=== What is being asked ===
Extract the lines of the material below, beginning with the first and ending with the line that holds "finish('fin', bm, M_WHITE, g)". Skip every picture.

=== Provided material ===
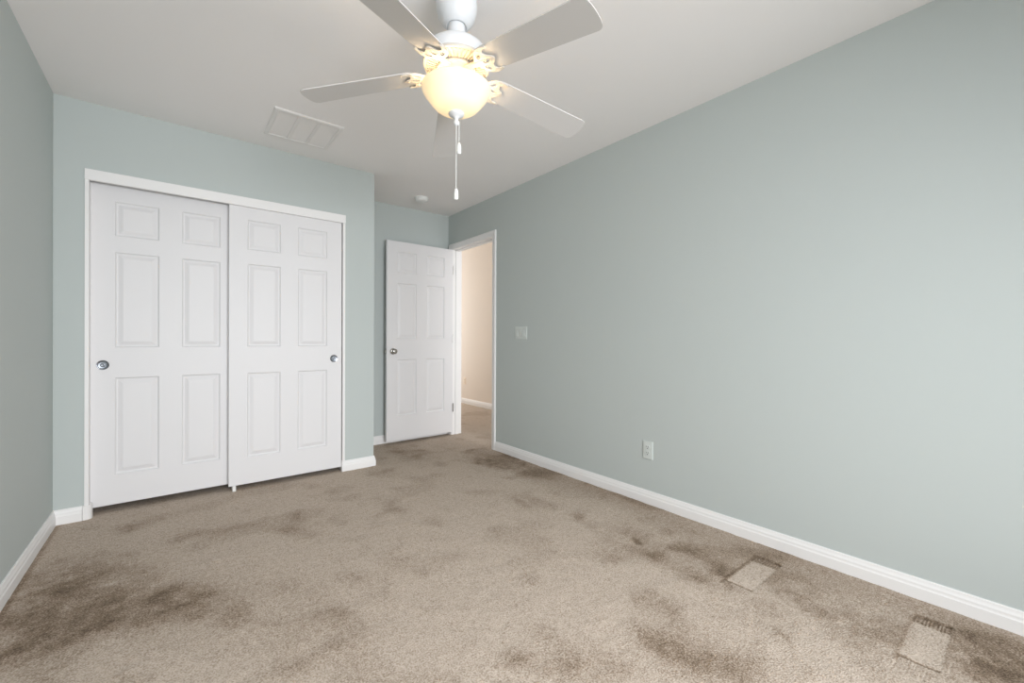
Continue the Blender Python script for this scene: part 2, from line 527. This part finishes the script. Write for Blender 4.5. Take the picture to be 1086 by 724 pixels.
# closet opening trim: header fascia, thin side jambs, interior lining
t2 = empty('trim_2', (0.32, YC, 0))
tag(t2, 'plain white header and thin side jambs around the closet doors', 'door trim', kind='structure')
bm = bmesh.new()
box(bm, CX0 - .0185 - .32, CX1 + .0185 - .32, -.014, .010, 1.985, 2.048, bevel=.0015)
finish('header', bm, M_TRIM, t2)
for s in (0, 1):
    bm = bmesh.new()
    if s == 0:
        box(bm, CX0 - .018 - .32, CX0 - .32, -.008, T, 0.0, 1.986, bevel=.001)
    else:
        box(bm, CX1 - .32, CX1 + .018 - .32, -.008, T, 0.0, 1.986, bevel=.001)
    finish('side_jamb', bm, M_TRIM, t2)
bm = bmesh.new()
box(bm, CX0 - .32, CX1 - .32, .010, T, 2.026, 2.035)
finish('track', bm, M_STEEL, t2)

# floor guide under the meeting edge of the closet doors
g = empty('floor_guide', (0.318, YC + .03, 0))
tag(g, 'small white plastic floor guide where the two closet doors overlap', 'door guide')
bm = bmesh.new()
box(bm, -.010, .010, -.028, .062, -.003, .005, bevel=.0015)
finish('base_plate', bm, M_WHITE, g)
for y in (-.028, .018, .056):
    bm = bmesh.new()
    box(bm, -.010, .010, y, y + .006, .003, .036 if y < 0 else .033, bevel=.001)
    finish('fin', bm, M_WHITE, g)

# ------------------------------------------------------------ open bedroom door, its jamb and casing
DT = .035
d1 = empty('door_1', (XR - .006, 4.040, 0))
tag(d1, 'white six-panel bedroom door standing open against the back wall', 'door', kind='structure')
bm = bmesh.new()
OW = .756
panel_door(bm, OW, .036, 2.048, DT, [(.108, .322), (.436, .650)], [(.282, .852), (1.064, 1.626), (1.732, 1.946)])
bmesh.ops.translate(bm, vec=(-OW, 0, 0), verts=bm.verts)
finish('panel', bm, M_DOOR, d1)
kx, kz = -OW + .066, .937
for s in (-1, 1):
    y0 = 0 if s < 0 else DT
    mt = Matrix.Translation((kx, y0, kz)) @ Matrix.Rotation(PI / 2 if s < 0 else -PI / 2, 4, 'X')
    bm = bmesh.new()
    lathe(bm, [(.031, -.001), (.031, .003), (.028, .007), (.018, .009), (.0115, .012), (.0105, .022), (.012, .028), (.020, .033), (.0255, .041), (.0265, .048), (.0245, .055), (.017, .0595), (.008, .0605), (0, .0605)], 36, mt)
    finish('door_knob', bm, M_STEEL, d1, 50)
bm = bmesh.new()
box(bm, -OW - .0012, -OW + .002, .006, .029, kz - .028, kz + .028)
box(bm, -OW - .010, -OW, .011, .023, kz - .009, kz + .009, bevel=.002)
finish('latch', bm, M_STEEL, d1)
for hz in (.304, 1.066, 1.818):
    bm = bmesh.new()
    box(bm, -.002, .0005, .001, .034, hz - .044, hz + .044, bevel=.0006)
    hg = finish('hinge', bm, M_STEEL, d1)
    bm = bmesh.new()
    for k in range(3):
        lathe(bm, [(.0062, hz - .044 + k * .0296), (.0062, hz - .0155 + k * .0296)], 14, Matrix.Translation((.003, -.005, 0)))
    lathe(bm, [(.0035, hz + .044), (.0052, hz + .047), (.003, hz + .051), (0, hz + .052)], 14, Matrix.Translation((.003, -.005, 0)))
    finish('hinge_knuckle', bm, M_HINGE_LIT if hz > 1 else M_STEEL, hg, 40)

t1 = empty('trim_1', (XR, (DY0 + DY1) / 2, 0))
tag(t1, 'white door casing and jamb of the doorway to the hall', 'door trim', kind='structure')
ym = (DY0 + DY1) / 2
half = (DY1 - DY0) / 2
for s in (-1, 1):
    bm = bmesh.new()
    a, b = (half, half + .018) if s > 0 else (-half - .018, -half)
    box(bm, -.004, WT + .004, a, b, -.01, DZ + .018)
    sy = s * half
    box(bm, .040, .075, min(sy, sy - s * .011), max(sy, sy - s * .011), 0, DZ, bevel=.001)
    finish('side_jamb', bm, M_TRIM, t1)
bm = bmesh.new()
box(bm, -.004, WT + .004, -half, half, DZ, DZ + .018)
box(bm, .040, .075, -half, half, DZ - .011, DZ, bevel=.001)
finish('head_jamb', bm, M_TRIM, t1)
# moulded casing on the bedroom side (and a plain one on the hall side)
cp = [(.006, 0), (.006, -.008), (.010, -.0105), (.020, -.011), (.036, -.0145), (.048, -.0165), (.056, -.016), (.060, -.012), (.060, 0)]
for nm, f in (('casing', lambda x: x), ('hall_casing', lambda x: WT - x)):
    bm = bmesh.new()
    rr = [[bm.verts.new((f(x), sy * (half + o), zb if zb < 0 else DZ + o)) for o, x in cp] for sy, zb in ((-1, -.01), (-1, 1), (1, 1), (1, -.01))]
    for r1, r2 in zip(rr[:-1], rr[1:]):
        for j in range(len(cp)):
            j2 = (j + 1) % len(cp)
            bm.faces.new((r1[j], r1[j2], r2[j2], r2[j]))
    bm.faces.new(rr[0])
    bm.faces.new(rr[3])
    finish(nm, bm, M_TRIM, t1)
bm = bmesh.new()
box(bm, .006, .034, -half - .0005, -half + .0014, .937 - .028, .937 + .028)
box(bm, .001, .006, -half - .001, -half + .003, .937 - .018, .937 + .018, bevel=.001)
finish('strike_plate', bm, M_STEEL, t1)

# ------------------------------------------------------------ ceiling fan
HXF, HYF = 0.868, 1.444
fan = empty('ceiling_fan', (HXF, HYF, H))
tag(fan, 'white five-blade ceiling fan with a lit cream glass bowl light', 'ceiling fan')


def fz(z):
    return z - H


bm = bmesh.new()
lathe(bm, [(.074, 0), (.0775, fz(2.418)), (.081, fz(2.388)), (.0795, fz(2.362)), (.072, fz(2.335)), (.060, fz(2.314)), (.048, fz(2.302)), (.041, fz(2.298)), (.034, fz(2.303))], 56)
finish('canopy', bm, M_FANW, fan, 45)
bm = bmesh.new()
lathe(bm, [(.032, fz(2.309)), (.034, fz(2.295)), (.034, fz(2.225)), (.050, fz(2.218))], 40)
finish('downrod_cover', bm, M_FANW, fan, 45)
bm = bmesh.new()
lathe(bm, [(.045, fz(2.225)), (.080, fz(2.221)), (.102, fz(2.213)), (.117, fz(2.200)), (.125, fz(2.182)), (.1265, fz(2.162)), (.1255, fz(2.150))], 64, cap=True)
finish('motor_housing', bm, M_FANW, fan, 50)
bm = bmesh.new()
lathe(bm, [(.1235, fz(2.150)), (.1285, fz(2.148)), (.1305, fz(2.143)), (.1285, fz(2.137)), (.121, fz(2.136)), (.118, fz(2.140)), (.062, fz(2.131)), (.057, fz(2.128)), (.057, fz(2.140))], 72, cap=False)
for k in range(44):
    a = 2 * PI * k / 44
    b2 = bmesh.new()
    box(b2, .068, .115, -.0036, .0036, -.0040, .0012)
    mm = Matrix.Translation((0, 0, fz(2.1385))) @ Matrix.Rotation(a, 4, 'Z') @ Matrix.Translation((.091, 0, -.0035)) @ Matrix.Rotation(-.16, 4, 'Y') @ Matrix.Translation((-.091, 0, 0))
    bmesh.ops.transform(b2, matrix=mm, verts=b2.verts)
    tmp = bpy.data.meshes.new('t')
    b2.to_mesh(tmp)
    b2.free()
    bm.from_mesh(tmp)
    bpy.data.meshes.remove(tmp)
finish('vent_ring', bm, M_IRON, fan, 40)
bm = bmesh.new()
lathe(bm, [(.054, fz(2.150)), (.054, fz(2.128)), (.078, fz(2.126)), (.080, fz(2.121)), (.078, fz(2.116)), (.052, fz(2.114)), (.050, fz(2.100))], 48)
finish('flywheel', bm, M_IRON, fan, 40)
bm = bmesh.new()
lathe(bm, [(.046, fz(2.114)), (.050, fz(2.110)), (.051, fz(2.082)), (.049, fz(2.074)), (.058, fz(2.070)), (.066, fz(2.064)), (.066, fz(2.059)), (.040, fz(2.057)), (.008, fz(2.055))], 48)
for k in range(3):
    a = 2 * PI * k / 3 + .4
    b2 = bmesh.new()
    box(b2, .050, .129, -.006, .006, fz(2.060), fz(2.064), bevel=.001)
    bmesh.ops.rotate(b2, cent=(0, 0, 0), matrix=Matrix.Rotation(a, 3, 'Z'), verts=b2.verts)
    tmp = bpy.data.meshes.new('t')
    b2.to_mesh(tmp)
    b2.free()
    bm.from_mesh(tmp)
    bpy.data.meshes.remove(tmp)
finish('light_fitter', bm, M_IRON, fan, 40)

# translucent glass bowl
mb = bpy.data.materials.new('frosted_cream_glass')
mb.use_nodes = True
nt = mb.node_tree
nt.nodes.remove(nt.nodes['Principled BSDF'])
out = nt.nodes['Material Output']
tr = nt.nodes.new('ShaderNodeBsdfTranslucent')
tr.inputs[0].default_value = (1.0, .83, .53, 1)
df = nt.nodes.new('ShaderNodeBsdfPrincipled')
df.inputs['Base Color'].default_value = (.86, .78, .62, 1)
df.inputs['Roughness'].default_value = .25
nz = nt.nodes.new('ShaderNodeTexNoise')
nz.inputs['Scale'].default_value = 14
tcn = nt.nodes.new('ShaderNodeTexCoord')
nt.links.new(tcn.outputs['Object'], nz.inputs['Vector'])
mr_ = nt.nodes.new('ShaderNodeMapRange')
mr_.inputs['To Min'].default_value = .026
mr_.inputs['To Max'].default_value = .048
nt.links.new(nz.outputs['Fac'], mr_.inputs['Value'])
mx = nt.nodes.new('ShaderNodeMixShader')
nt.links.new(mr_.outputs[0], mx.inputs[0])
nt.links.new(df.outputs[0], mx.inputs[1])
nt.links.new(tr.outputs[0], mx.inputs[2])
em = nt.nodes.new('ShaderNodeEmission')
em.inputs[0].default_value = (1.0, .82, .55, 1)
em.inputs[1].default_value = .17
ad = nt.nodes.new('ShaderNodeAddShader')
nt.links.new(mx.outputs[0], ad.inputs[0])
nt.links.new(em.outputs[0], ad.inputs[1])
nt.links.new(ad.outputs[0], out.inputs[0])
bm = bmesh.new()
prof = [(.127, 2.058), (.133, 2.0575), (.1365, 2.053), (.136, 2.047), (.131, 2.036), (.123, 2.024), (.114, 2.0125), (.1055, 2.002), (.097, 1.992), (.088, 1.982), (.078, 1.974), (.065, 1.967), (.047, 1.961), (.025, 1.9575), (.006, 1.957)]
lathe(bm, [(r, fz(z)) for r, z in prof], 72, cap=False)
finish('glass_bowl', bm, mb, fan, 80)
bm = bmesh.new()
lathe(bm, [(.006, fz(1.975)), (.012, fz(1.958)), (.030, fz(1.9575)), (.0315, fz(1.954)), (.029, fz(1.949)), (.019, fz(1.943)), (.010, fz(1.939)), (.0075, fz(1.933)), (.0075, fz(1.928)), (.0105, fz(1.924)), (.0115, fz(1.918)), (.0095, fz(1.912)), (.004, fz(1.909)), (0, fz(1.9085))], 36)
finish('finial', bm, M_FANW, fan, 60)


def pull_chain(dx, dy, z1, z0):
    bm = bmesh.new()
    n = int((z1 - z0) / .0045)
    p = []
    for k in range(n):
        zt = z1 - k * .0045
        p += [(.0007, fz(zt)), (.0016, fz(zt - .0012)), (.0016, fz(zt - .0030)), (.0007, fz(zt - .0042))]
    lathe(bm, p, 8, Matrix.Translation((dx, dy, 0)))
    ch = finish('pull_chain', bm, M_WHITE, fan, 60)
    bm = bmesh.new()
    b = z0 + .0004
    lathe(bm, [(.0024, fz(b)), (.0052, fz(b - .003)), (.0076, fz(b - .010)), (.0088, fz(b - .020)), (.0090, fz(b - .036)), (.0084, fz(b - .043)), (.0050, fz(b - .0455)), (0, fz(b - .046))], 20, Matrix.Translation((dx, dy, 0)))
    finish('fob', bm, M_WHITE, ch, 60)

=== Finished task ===
Continue the Blender Python script for this scene: part 2, from line 527. This part finishes the script. Write for Blender 4.5. Take the picture to be 1086 by 724 pixels.
# closet opening trim: header fascia, thin side jambs, interior lining
t2 = empty('trim_2', (0.32, YC, 0))
tag(t2, 'plain white header and thin side jambs around the closet doors', 'door trim', kind='structure')
bm = bmesh.new()
box(bm, CX0 - .0185 - .32, CX1 + .0185 - .32, -.014, .010, 1.985, 2.048, bevel=.0015)
finish('header', bm, M_TRIM, t2)
for s in (0, 1):
    bm = bmesh.new()
    if s == 0:
        box(bm, CX0 - .018 - .32, CX0 - .32, -.008, T, 0.0, 1.986, bevel=.001)
    else:
        box(bm, CX1 - .32, CX1 + .018 - .32, -.008, T, 0.0, 1.986, bevel=.001)
    finish('side_jamb', bm, M_TRIM, t2)
bm = bmesh.new()
box(bm, CX0 - .32, CX1 - .32, .010, T, 2.026, 2.035)
finish('track', bm, M_STEEL, t2)

# floor guide under the meeting edge of the closet doors
g = empty('floor_guide', (0.318, YC + .03, 0))
tag(g, 'small white plastic floor guide where the two closet doors overlap', 'door guide')
bm = bmesh.new()
box(bm, -.010, .010, -.028, .062, -.003, .005, bevel=.0015)
finish('base_plate', bm, M_WHITE, g)
for y in (-.028, .018, .056):
    bm = bmesh.new()
    box(bm, -.010, .010, y, y + .006, .003, .036 if y < 0 else .033, bevel=.001)
    finish('fin', bm, M_WHITE, g)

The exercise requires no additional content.